Amendments to Trust Law expected

Grand Court Justice Ian Kawaley highlights some of the legislative changes affecting trusts that may be implemented later this year, at the annual STEP Cayman conference.
Grand Court Justice Ian Kawaley highlights some of the legislative changes affecting trusts that may be implemented later this year, at the annual STEP Cayman conference.

Government is planning to amend the Trusts Law and related regulations this year, Minister for Financial Services Tara Rivers announced at the STEP Cayman Conference on Thursday.

Cayman’s appeal for private client professionals is the long-standing strength of the financial services industry and the ability to attract business-based, robust commercial legislation and adherence to global regulatory standards, she said at the annual event of the local chapter of the Society of Trust and Estate Practitioners.

“Commercially we have made legislative amendments to support your work,” she told the 260 delegates at the Kimpton Seafire hotel. Last year, government passed a bill that provided the industry with greater certainty and clarity with regard to wills in cases where a testator dies outside of the Cayman Islands.

This year, the minister said, “Further legislative developments are on the horizon with enhancements to the Trusts Law, new regulations for private trust companies, which have now been passed by Cabinet, and the commencement of the Limited Liability Partnership Law and related regulations.”

In his keynote address, Grand Court Justice Ian Kawaley said a consultation draft of a trust amendment bill is currently being circulated among industry practitioners.

In April 2017, the Cayman Islands Law Reform Commission published a discussion paper on trust law reform, which suggested the implementation of several innovations in local legislation, Mr. Kawaley noted.

They include empowering the court to give relief for mistakes made by trustees without having to find that a breach of fiduciary duty has occurred. This follows the general approach taken first by Jersey, and then by Bermuda and the Bahamas.

The amendments would also confer on the court a more flexible power to vary trusts, replacing the existing requirement that an arrangement must be shown to be for the benefit of minors and unborn with the less onerous requirement of establishing “no detriment.” This more “modern approach” has been taken by the British Virgin Islands and the Bahamas, Mr. Kawaley said.

Another proposal would extend the definition of a trust corporation with regard to STAR trusts to all trusts for the purpose of discharging a retiring trustee.
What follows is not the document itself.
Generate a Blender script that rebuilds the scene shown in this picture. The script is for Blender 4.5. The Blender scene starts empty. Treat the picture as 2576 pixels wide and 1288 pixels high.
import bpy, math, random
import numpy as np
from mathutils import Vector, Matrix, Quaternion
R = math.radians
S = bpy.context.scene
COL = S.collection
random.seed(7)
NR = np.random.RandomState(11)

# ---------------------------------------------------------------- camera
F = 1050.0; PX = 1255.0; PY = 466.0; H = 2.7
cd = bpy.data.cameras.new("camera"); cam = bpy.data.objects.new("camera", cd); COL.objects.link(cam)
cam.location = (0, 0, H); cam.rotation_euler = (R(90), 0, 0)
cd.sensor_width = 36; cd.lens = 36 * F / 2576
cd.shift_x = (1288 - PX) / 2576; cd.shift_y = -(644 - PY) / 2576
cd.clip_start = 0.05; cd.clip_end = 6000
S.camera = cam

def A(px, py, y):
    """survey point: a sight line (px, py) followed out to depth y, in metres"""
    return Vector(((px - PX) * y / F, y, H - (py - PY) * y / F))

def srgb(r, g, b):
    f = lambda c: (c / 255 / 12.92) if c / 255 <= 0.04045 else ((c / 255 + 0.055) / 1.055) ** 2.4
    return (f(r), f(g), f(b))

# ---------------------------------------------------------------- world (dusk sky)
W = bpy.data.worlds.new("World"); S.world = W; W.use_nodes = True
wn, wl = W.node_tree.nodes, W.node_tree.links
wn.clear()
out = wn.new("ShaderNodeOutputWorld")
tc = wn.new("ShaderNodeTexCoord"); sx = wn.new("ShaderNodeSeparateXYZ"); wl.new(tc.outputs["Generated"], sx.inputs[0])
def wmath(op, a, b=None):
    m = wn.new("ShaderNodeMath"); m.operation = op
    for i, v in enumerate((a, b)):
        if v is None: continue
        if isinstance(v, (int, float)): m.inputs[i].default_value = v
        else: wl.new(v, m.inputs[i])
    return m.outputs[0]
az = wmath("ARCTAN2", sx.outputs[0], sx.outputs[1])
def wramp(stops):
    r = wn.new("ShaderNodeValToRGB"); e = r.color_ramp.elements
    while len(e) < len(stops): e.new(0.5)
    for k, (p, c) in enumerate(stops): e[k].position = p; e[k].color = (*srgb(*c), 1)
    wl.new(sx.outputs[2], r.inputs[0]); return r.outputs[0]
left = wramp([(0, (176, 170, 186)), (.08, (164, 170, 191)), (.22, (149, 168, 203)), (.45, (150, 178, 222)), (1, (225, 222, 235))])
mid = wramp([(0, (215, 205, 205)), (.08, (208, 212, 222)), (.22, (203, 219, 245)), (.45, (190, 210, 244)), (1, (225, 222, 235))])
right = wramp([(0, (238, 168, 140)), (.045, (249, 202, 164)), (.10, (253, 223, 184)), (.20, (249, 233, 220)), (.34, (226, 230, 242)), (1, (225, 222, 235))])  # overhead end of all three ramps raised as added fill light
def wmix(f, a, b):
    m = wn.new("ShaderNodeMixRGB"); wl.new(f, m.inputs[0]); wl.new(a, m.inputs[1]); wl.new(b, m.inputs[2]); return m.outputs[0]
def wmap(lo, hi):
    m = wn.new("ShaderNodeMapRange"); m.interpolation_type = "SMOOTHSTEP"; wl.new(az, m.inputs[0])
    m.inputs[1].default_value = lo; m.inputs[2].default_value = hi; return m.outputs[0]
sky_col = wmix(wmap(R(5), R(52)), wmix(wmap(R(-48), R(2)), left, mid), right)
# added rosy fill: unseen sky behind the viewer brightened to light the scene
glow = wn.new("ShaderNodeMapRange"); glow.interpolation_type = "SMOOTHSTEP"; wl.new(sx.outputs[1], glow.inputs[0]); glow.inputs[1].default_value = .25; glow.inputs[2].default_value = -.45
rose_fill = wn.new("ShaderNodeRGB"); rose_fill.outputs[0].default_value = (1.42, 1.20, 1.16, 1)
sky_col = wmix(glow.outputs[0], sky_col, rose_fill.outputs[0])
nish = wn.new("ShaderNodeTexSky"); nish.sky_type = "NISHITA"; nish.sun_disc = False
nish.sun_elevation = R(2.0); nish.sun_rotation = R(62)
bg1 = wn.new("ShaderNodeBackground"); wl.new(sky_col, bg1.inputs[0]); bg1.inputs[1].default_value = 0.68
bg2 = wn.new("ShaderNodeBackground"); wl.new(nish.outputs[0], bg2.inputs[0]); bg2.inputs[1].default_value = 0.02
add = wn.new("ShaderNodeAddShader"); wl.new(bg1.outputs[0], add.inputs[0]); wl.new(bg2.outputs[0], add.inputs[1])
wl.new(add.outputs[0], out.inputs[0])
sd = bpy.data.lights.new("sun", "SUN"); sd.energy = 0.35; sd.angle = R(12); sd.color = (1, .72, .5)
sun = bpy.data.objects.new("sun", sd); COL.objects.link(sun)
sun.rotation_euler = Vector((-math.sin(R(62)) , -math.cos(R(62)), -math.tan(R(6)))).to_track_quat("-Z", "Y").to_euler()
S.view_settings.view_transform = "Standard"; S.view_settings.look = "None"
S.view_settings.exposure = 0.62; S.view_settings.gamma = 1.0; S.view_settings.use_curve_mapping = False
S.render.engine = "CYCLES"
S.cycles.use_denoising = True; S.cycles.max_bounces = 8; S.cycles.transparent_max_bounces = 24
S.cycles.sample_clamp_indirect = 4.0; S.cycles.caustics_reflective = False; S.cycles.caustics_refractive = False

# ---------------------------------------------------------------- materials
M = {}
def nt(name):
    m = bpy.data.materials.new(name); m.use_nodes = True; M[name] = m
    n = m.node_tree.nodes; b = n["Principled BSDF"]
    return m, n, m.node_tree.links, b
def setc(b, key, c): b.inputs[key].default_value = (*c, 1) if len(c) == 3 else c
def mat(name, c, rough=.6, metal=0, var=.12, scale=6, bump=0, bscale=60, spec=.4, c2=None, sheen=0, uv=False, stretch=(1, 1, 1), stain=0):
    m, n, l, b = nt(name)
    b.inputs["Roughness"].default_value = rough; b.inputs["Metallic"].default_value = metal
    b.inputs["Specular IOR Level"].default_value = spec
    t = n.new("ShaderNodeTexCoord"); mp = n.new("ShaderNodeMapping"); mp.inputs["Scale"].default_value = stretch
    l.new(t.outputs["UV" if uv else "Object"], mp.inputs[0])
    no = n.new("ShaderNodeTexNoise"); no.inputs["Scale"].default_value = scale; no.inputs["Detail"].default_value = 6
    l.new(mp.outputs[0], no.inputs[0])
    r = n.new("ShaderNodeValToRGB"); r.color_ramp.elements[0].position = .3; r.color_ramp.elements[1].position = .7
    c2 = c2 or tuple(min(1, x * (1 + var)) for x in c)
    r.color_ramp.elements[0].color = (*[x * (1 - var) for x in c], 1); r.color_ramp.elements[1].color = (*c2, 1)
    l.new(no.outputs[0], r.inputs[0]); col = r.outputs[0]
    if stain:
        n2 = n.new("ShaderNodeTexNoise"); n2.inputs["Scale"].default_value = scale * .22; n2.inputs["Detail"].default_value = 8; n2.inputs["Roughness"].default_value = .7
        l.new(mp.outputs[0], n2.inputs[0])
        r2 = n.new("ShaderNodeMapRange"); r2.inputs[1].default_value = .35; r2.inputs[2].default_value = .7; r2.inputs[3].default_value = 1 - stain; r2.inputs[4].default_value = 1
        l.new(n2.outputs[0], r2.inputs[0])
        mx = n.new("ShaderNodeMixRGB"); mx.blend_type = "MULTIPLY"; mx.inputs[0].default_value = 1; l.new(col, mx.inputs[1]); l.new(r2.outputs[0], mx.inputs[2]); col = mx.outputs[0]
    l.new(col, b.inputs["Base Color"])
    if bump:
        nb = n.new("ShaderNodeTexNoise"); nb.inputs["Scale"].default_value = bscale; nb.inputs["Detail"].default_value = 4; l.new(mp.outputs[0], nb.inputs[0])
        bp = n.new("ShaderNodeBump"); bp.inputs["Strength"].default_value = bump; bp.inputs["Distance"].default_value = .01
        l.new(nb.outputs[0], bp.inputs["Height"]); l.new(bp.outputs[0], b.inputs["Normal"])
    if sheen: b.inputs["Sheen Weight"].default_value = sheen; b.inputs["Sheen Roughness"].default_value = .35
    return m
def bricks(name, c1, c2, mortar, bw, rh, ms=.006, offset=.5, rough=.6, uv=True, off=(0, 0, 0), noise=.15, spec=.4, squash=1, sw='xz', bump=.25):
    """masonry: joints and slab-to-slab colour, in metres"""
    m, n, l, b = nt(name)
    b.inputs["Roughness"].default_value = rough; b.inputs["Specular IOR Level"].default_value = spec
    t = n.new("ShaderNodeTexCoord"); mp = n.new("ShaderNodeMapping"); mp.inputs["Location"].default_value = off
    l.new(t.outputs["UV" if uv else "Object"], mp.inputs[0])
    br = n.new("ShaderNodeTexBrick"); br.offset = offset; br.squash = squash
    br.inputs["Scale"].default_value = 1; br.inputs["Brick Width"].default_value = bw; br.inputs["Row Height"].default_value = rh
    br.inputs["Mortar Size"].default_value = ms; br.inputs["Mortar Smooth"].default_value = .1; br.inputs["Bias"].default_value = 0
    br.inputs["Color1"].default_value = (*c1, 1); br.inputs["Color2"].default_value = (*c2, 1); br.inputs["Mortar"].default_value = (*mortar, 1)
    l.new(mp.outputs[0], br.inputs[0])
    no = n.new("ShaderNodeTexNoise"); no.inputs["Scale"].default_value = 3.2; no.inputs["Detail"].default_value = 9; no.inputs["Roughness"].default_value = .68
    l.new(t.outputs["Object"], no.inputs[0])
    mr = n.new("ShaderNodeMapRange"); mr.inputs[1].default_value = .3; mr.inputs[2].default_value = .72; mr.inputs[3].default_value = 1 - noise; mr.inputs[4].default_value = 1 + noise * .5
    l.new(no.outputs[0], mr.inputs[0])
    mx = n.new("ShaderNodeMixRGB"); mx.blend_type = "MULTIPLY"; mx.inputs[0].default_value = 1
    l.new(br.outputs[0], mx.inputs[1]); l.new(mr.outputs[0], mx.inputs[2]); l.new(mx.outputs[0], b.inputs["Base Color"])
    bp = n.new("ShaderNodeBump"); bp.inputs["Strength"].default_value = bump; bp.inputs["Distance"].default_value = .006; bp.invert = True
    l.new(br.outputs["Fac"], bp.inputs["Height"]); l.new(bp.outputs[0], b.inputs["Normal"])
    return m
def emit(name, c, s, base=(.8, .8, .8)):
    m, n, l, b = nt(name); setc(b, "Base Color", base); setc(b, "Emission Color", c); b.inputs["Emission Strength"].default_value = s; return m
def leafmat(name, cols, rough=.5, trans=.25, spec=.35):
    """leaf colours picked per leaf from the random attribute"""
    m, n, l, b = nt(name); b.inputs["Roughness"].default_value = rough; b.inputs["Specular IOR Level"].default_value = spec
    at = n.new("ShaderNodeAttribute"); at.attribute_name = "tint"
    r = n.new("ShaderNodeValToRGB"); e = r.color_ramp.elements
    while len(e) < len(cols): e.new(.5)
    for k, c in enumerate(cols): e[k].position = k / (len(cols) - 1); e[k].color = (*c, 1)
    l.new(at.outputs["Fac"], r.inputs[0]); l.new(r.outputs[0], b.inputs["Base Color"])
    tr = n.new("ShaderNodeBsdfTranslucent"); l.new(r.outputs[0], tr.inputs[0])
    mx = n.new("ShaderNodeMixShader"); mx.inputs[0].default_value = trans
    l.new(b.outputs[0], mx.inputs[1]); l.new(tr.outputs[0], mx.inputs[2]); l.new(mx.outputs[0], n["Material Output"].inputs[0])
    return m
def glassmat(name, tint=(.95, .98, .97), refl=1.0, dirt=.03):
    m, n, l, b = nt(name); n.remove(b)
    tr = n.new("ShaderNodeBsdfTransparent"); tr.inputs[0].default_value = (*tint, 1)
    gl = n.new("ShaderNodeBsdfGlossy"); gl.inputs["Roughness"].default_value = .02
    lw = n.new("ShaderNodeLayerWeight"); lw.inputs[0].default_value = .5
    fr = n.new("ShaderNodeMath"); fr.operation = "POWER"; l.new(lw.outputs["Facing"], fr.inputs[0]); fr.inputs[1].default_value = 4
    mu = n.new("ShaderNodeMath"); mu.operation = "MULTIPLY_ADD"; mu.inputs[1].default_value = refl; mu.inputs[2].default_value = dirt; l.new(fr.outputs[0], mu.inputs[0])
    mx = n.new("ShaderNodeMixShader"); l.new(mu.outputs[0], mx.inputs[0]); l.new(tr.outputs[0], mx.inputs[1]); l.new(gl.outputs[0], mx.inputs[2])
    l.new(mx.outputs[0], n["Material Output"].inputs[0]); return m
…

And a final point would address the question of whether Section 91 of the Trusts Law is still adequate. The section is designed to exclude the adverse impact of some foreign law, which is historically linked to the settlor of a trust.

The currently circulated consultation draft of a Trusts Law Amendment Bill may result in these changes being enacted later this year, Justice Kawaley said.

“In addition, the exclusion of foreign law provisions of Section 91b of the law may be extended to apply to a foreign law, which is linked not just to the settlor but also to any beneficiary, whether discretionary or otherwise.”

The 2019 International Wealth Structuring Forum continues Friday. It is the second time that STEP Cayman is hosting the annual international private client conference. The event addresses issues affecting the trust industry, with a special focus on wealth structuring. The two-day event features more than 40 speakers and international trust experts.